## Required work
Determine how many lines include the string "Blender". Output that number only.

--- --- ---

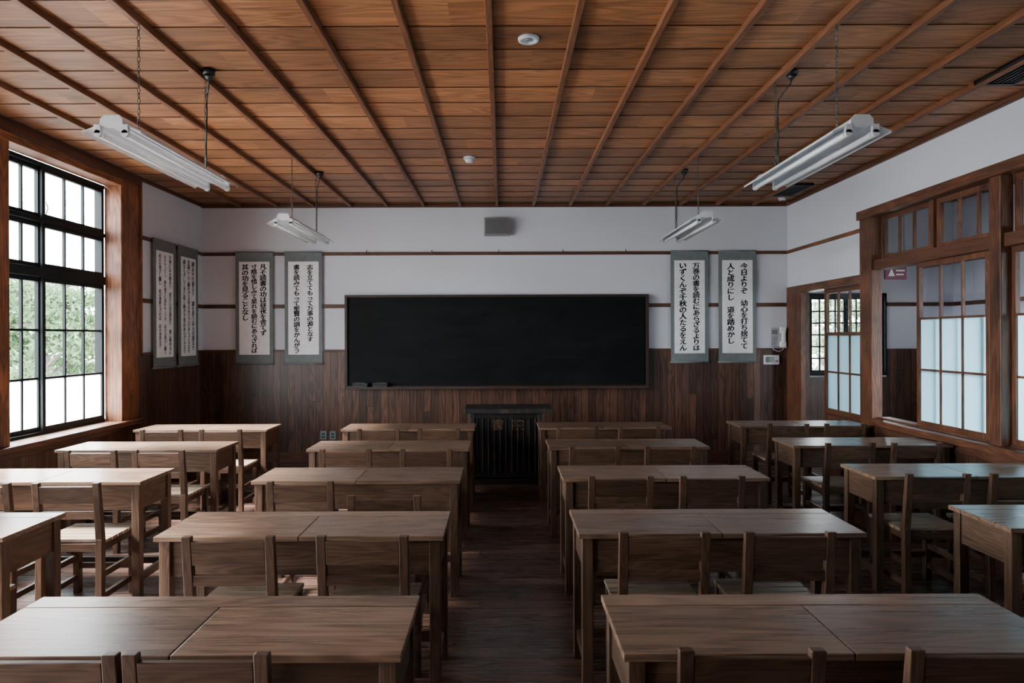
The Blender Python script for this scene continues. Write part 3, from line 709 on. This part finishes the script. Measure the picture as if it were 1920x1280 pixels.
# ------------------------------------------------------------------ outdoors
mb=MB(); mb.box(-60,60,-40,60,-.5,-.35); add('ground',mb,[M['ground']],kind='structure')
def pine(loc,h,seed,spread=1.6):
    rnd=random.Random(seed)
    e=empty('pine_tree',loc,'green Japanese pine with spreading branches in the garden','tree','garden pines outside the windows')
    mb=MB(); pts=[Vector((0,0,0))]
    for i in range(6): pts.append(pts[-1]+Vector((rnd.uniform(-.2,.2),rnd.uniform(-.2,.2),h/6)))
    for i in range(6): mb.cyl(pts[i],pts[i+1],.13*(1-i/7),.13*(1-(i+1)/7),8)
    fo=MB()
    for i in range(24):
        t=rnd.uniform(.2,1); k=t*6; j=min(5,int(k)); p=pts[j].lerp(pts[j+1],k-j)
        a=rnd.uniform(0,6.28); L=spread*(1.2-t*.7)*rnd.uniform(.6,1.0)
        q=p+Vector((math.cos(a)*L,math.sin(a)*L,rnd.uniform(.0,.35))); mid=p.lerp(q,.5)+Vector((0,0,rnd.uniform(-.05,.15)))
        mb.cyl(p,mid,.035,.022,5); mb.cyl(mid,q,.022,.01,5)
        for u in range(200):
            w=q.lerp(mid,rnd.random()*.9)
            c=w+Vector((max(-.4,min(.4,rnd.gauss(0,.2))),max(-.4,min(.4,rnd.gauss(0,.2))),rnd.gauss(.05,.07)))
            d=Vector((rnd.uniform(-1,1),rnd.uniform(-1,1),rnd.uniform(-.1,1))).normalized()*.13; s=d.cross(Vector((rnd.random(),rnd.random(),rnd.random()))).normalized()*.02
            fo.face([c-s,c+s,c+d+s*.3,c+d-s*.3])
            s2=s.cross(d).normalized()*.02; fo.face([c-s2,c+s2,c+d*.9+s2*.3,c+d*.9-s2*.3])
    add('trunk_and_branches',mb,[M['bark']],parent=e); add('needle_foliage',fo,[M['foliage']],parent=e,fix=False)
for i,(x,y,h) in enumerate(((-6.7,10.4,2.4),(-9.7,13.4,2.8),(-9.5,17.0,3.1),(-13.2,17.6,3.3),(-13.4,22,3.8),(6.6,13.0,2.6),(9.3,16.5,3.2))):
    pine((x,y,-.36),h,i+3,1.35)

# ------------------------------------------------------------------ light
w=bpy.data.worlds.new('World'); scene.world=w; w.use_nodes=True
nt=w.node_tree; bg=nt.nodes['Background']
tc=nt.nodes.new('ShaderNodeTexCoord'); sp=nt.nodes.new('ShaderNodeSeparateXYZ'); rp=nt.nodes.new('ShaderNodeValToRGB')
nt.links.new(tc.outputs['Generated'],sp.inputs[0]); nt.links.new(sp.outputs['Z'],rp.inputs[0]); nt.links.new(rp.outputs[0],bg.inputs['Color'])
rp.color_ramp.elements[0].position=0; rp.color_ramp.elements[0].color=(.96,.985,1,1); rp.color_ramp.elements[1].position=.8; rp.color_ramp.elements[1].color=(.78,.89,1,1)
bg.inputs['Strength'].default_value=27.0
sl=bpy.data.lights.new('hazy_sun','SUN'); sl.energy=125; sl.angle=math.radians(14); sl.color=(1,.98,.95)
so=bpy.data.objects.new('hazy_sun',sl); COL.objects.link(so); so.rotation_euler=Vector((1,.10,-1.0)).to_track_quat('-Z','Y').to_euler(); so.location=(-10,0,8)
def portal(x,y,z,sy,sz,rot):
    l=bpy.data.lights.new('sky_portal','AREA'); l.shape='RECTANGLE'; l.size=sz; l.size_y=sy; l.energy=1
    l.cycles.is_portal=True
    o=bpy.data.objects.new('sky_portal',l); COL.objects.link(o); o.location=(x,y,z); o.rotation_euler=(0,rot,0)
for a,b in WB: portal(XL-.24,(a+b)/2,1.78,b-a,2.2,-math.pi/2)
for a,b in CW: portal(XH+.18,(a+b)/2,1.45,b-a,1.5,math.pi/2)

# ------------------------------------------------------------------ camera
cd=bpy.data.cameras.new('camera'); cam=bpy.data.objects.new('camera',cd); COL.objects.link(cam)
cam.location=(0,0,1.46)
cd.sensor_width=36; cd.lens=24; cd.shift_x=.009375; cd.shift_y=-.00417; cd.clip_start=.05
cam.rotation_euler=(Matrix.Rotation(math.pi/2,4,'X')@Matrix.Rotation(math.radians(-.2),4,'Z')).to_euler()
scene.camera=cam
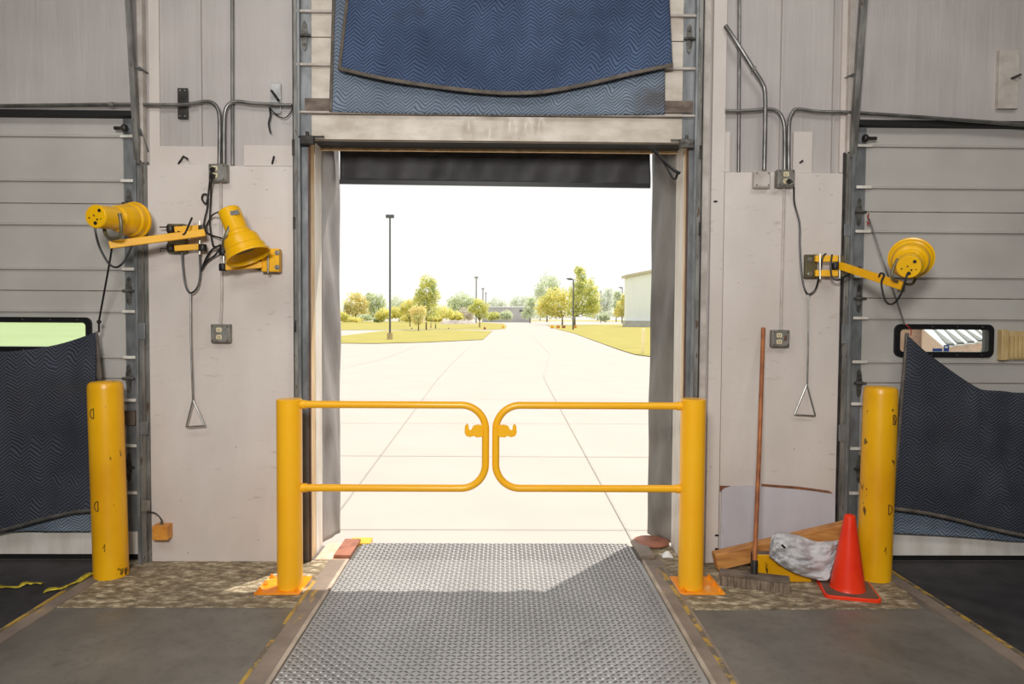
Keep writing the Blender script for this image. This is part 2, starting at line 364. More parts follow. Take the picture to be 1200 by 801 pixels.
# upper seam strips on vinyl
for i, (a, b, y0, y1, mm) in enumerate(((177,189,-200,194,'board'), (189,205,172,195,'board'), (186,256,172,195,'board'), (287,344,171,195,'board'), (235,238,-200,172,'vinyl'),
        (928,950,155,203,'board'), (848,854,155,202,'board'), (912,915,-200,202,'vinyl'), (973,975,-200,203,'vinyl'), (982,988,-200,203,'board'))):
    a3, b3 = P(a, 195), P(b, 195)
    struct('trim_%d' % (6+i), MB().box(a3.x, b3.x, -.012-.0006*i, 0, zt((a+b)/2, y1), min(ZC, zt((a+b)/2, y0))), M[mm], ['painted corner batten', 'short cream patch board', 'cream patch board under the black plate', 'cream patch board under the foil plate', 'vertical vinyl seam', 'cream patch board beside right outlet', 'thin cream patch strip beside the post', 'vertical vinyl seam over right outlet', 'second vinyl seam near right door', 'cream corner batten by right door'][i], 'trim')

# ================================================================== SECTIONAL DOORS
def hinge(par, px, py, Y, w=11, h=34):
    c = P(px, py, Y); g = .0052
    m = MB(); m.box(c.x-w*g/2, c.x+w*g/2, Y-.006, Y, c.z-.008, c.z+.008)
    m.prism([(c.x-.02, Y, c.z), (c.x+.02, Y, c.z), (c.x+.012, Y, c.z+.075), (c.x, Y, c.z+.09), (c.x-.012, Y, c.z+.075)], (0,-.004,0))
    m.prism([(c.x-.02, Y, c.z), (c.x+.02, Y, c.z), (c.x+.012, Y, c.z-.075), (c.x, Y, c.z-.09), (c.x-.012, Y, c.z-.075)], (0,-.004,0))
    m.tube([(c.x-.035, Y-.012, c.z), (c.x+.04, Y-.012, c.z)], .008, 8)
    for dz in (.05, -.05): m.lathe([(.006,0),(.006,.008)], (c.x, Y-.003, c.z+dz), (0,-1,0), 8)
    h_ = obj('hinge', m, M['hinge'], par); return h_
def side_door(name, x0, x1, ztop, joints, ribs, stile, left, label, win, pxr):
    root = bpy.data.objects.new(name, None); C.objects.link(root); root.location = ((x0+x1)/2, .03, 0); root['_w'] = tuple(root.location)
    root['kind'] = 'structure'; root['label'] = label; root['category'] = 'door'
    Yd = .03; zs = [ztop] + [P(pxr, j, Yd).z for j in joints] + [.09]
    wx0, wx1, wz0, wz1 = win
    for a, b in zip(zs, zs[1:]):
        m = MB(); g = .0
        if wz0 > b and wz1 < a:
            m.box(x0, x1, Yd, Yd+.04, b+g, wz0); m.box(x0, x1, Yd, Yd+.04, wz1, a-g); m.box(x0, wx0, Yd, Yd+.04, wz0, wz1); m.box(wx1, x1, Yd, Yd+.04, wz0, wz1)
        else: m.box(x0, x1, Yd, Yd+.04, b+g, a-g)
        for r in ribs:
            z = P(pxr, r, Yd).z
            if b < z < a:
                m.prism([(x0+.03, Yd, z+.012), (x0+.03, Yd-.016, z+.004), (x0+.03, Yd-.016, z-.004), (x0+.03, Yd-.003, z-.007), (x0+.03, Yd, z-.007)], (x1-x0-.06, 0, 0))
        obj('door_section', m, M['door'], root)
        if b > .1: obj('section_joint', MB().box(x0, x1, Yd-.0008, Yd+.001, b-.003, b+.003), M['stain'], root)
    # steel end stile
    s0, s1 = stile; m = MB(); m.box(s0, s1, Yd-.006, Yd, .1, ztop-.02); obj('end_stile', m, M['galv'], root)
    for r in ribs:
        z = P(pxr, r, Yd).z
        obj('rib_end', MB().box(s0-.01 if left else s0-.0, s1 if left else s1+.03, Yd-.026, Yd-.016, z-.009, z+.009), M['whitetrim'], root, bevel=.002)
    for j in joints: hinge(root, (P2x((s0+s1)/2)), j + (0), Yd-.008)
    # bottom rail and seal
    obj('bottom_rail', MB().box(x0, x1, Yd-.02, Yd+.05, .035, .175), M['whitetrim'], root, bevel=.004)
    obj('bottom_seal', MB().box(x0, x1, Yd-.005, Yd+.04, .0, .036), M['matte'], root)
    obj('header_rail', MB().box(x0, x1, -.03, Yd+.04, ztop-.03, ztop+.002), M['matte'], root)
    return root
def P2x(X):   # photo column of a world x on the wall plane near eye level
    v = Vector((X, 0, EYE)) - cam_pos; return 600 + FPX*v.dot(rt)/v.dot(fw)
LJ, LR = [238.5, 340.5, 443, 547], [160, 212, 263, 315, 364.5, 418, 468, 521, 576]
RJ, RRb = [248.5, 349.5, 448.5, 549], [172, 220.5, 272, 324.5, 373, 424, 473, 525, 577]
lw0, lw1 = P(-110, 376, .03), P(103, 407, .03)
rw0, rw1 = P(1053, 385, .03), P(1157, 413, .03)
LD = side_door('door_1', ldx0, ldx1, ldz, LJ, LR, (P(145,400).x, P(158,400).x), True, 'closed off-white ribbed overhead dock door on the left', (lw0.x, lw1.x, lw1.z, lw0.z), 100)
RD = side_door('door_2', rdx0, rdx1, rdz, RJ, RRb, (P(1000,400).x, P(1012,400).x), False, 'closed off-white ribbed overhead dock door on the right', (rw0.x, rw1.x, rw1.z, rw0.z), 1080)
def door_window(par, a, b, name):
    x0, x1, z0, z1 = a.x, b.x, b.z, a.z; g = .03; Yd = .03
    o, i = rrect(x0-g, x1+g, z0-g, z1+g, .04), rrect(x0+.004, x1-.004, z0+.004, z1-.004, .02); n = len(o); m = MB(); bm = m.bm
    R = [[bm.verts.new((p[0], Y, p[1])) for p in ring] for ring, Y in ((o, Yd), (o, Yd-.016), (i, Yd-.016), (i, Yd+.045))]
    for A, B in zip(R, R[1:]):
        for k in range(n): bm.faces.new((A[k], A[(k+1) % n], B[(k+1) % n], B[k]))
    fr = obj('window_frame', m, M['blackpl'], par)
    nx = int((x1-x0)/.17)
    for k in range(nx+1):
        for z in (z0-g/2, z1+g/2): obj('screw', MB().lathe([(.0035,0),(.0035,.003)], (x0+(x1-x0)*(k+.3)/(nx+.6), Yd-.0155, z), (0,-1,0), 6), M['bolt'], fr)
    obj('pane', MB().box(x0, x1, Yd+.018, Yd+.022, z0, z1), M['pane'], fr)
    return fr
door_window(LD, lw0, lw1, 'l'); rwf = door_window(RD, rw0, rw1, 'r')
a, b = P(1093, 408, .045), P(1104, 411.5, .045); obj('window_sticker', MB().box(a.x, b.x, .044, .046, b.z, a.z), M['blue'], rwf)
a, b = P(1106, 404, .045), P(1112, 411.5, .045); obj('window_sticker', MB().box(a.x, b.x, .044, .046, b.z, a.z), M['blue'], rwf)
a, b = P(1107, 405.5, .0435), P(1110.5, 407.5, .0435); obj('sticker_emblem', MB().box(a.x, b.x, .042, .0435, b.z, a.z), M['white'], rwf)
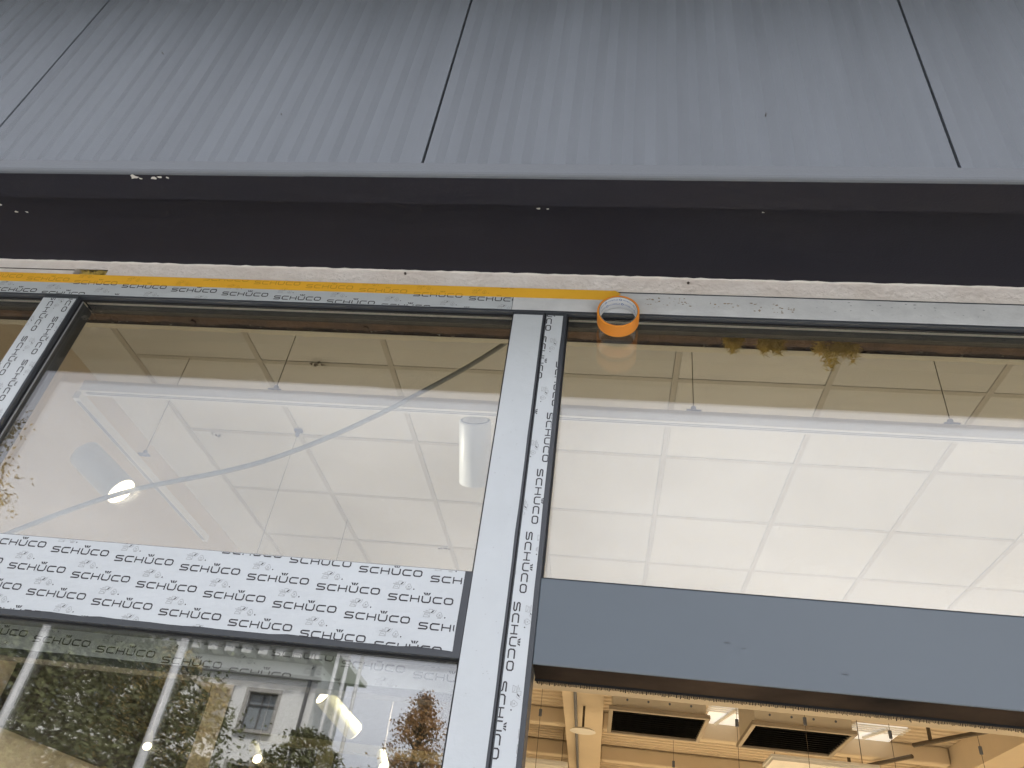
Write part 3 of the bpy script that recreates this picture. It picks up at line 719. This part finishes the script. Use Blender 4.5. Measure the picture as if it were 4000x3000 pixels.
for y in (8.2, 10.9, 13.5, 16.1):
    box('purlin', 'hallbeam', -5.88, -0.58, y, y + .22, 5.16, HZR - .003, roof, 0.03)
    box('purlin', 'hallbeam', 0.075, 5.93, y, y + .22, 5.16, HZR - .003, roof, 0.03)
# dark diagonal braces at the right
for x0, y0, x1, y1 in ((4.9, 12.2, 5.75, 10.6), (4.35, 14.6, 5.1, 12.9)):
    br = wbuild(MB().tube([(x0, y0, 5.1), (x1, y1, 5.1)], .035, 8).tube([(x0 + .15, y0 - .3, 5.1), (x0 + .15, y0 - .3, 5.4)], .03, 8), 'wind_brace', 'wire', roof)
tag(box('added_partition', 'partition', -9, -0.80, 6.0, 6.15, 0.0, HZR), kind='structure')  # added wall that keeps the lit hall from showing behind the lower left pane
# low tan beam and column seen through the lower left pane
lb = empty('shelf_beam', (-2, 5.7, 0)); tag(lb, 'olive steel beam on a column behind the lower left pane', 'beam')
wbuild(MB().box(-2.84, -0.82, 5.6, 5.70, 2.935, 3.005), 'beam', 'olive', lb)
wbuild(MB().box(-2.32, -2.20, 5.61, 5.70, 0.0, 2.934), 'column', 'olive', lb)
# skylights in the roof
def skylight(x0, x1, y0, y1, label):
    e = empty('skylight', ((x0 + x1) / 2, (y0 + y1) / 2, HZR)); tag(e, label, 'skylight', 'skylights in the hall roof')
    wbuild(MB().box(x0, x1, y0, y1, HZR - .012, HZR - .006), 'dome', 'skylight', e)
    fr = MB()
    for q in range(4): fr.box(x0 - .05, x1 + .05, y0 + .03 + q * .12, y0 + .075 + q * .12, HZR - .03, HZR - .013)
    wbuild(fr, 'louvre_bars', 'white', e)
    wbuild(MB().tube([((x0 + x1) / 2 + .1, y0 + .1, HZR - .05), ((x0 + x1) / 2 - .1, y1 - .35, HZR - .05)], .03, 8), 'opener', 'white', e)
skylight(1.85, 2.41, 12.24, 13.7, 'bright skylight between the two ceiling heater units')
skylight(4.18, 4.98, 12.52, 13.6, 'bright skylight right of the second ceiling heater unit')
def strip(x0, x1, y0, y1, label):
    e = empty('roof_light', ((x0 + x1) / 2, y0, 4.7)); tag(e, label, 'light', 'white ceiling panels far back')
    wbuild(MB().box(x0, x1, y0, y1, 4.60, 4.64), 'panel', 'white', e); wbuild(MB().box(x0 - .03, x1 + .03, y0 - .03, y1 + .03, 4.641, 4.68), 'tray', 'white', e)
    for x in (x0 + .1, x1 - .1): wbuild(MB().tube([(x, (y0 + y1) / 2, 4.68), (x, (y0 + y1) / 2, HZR)], .006, 6), 'rod', 'wire', e)
strip(-1.6, -0.56, 14.2, 15.2, 'white panel at the bottom edge left of the girder')
strip(2.68, 4.2, 11.9, 12.6, 'white panel at the bottom edge under the second heater unit')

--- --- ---

## Result for this task
3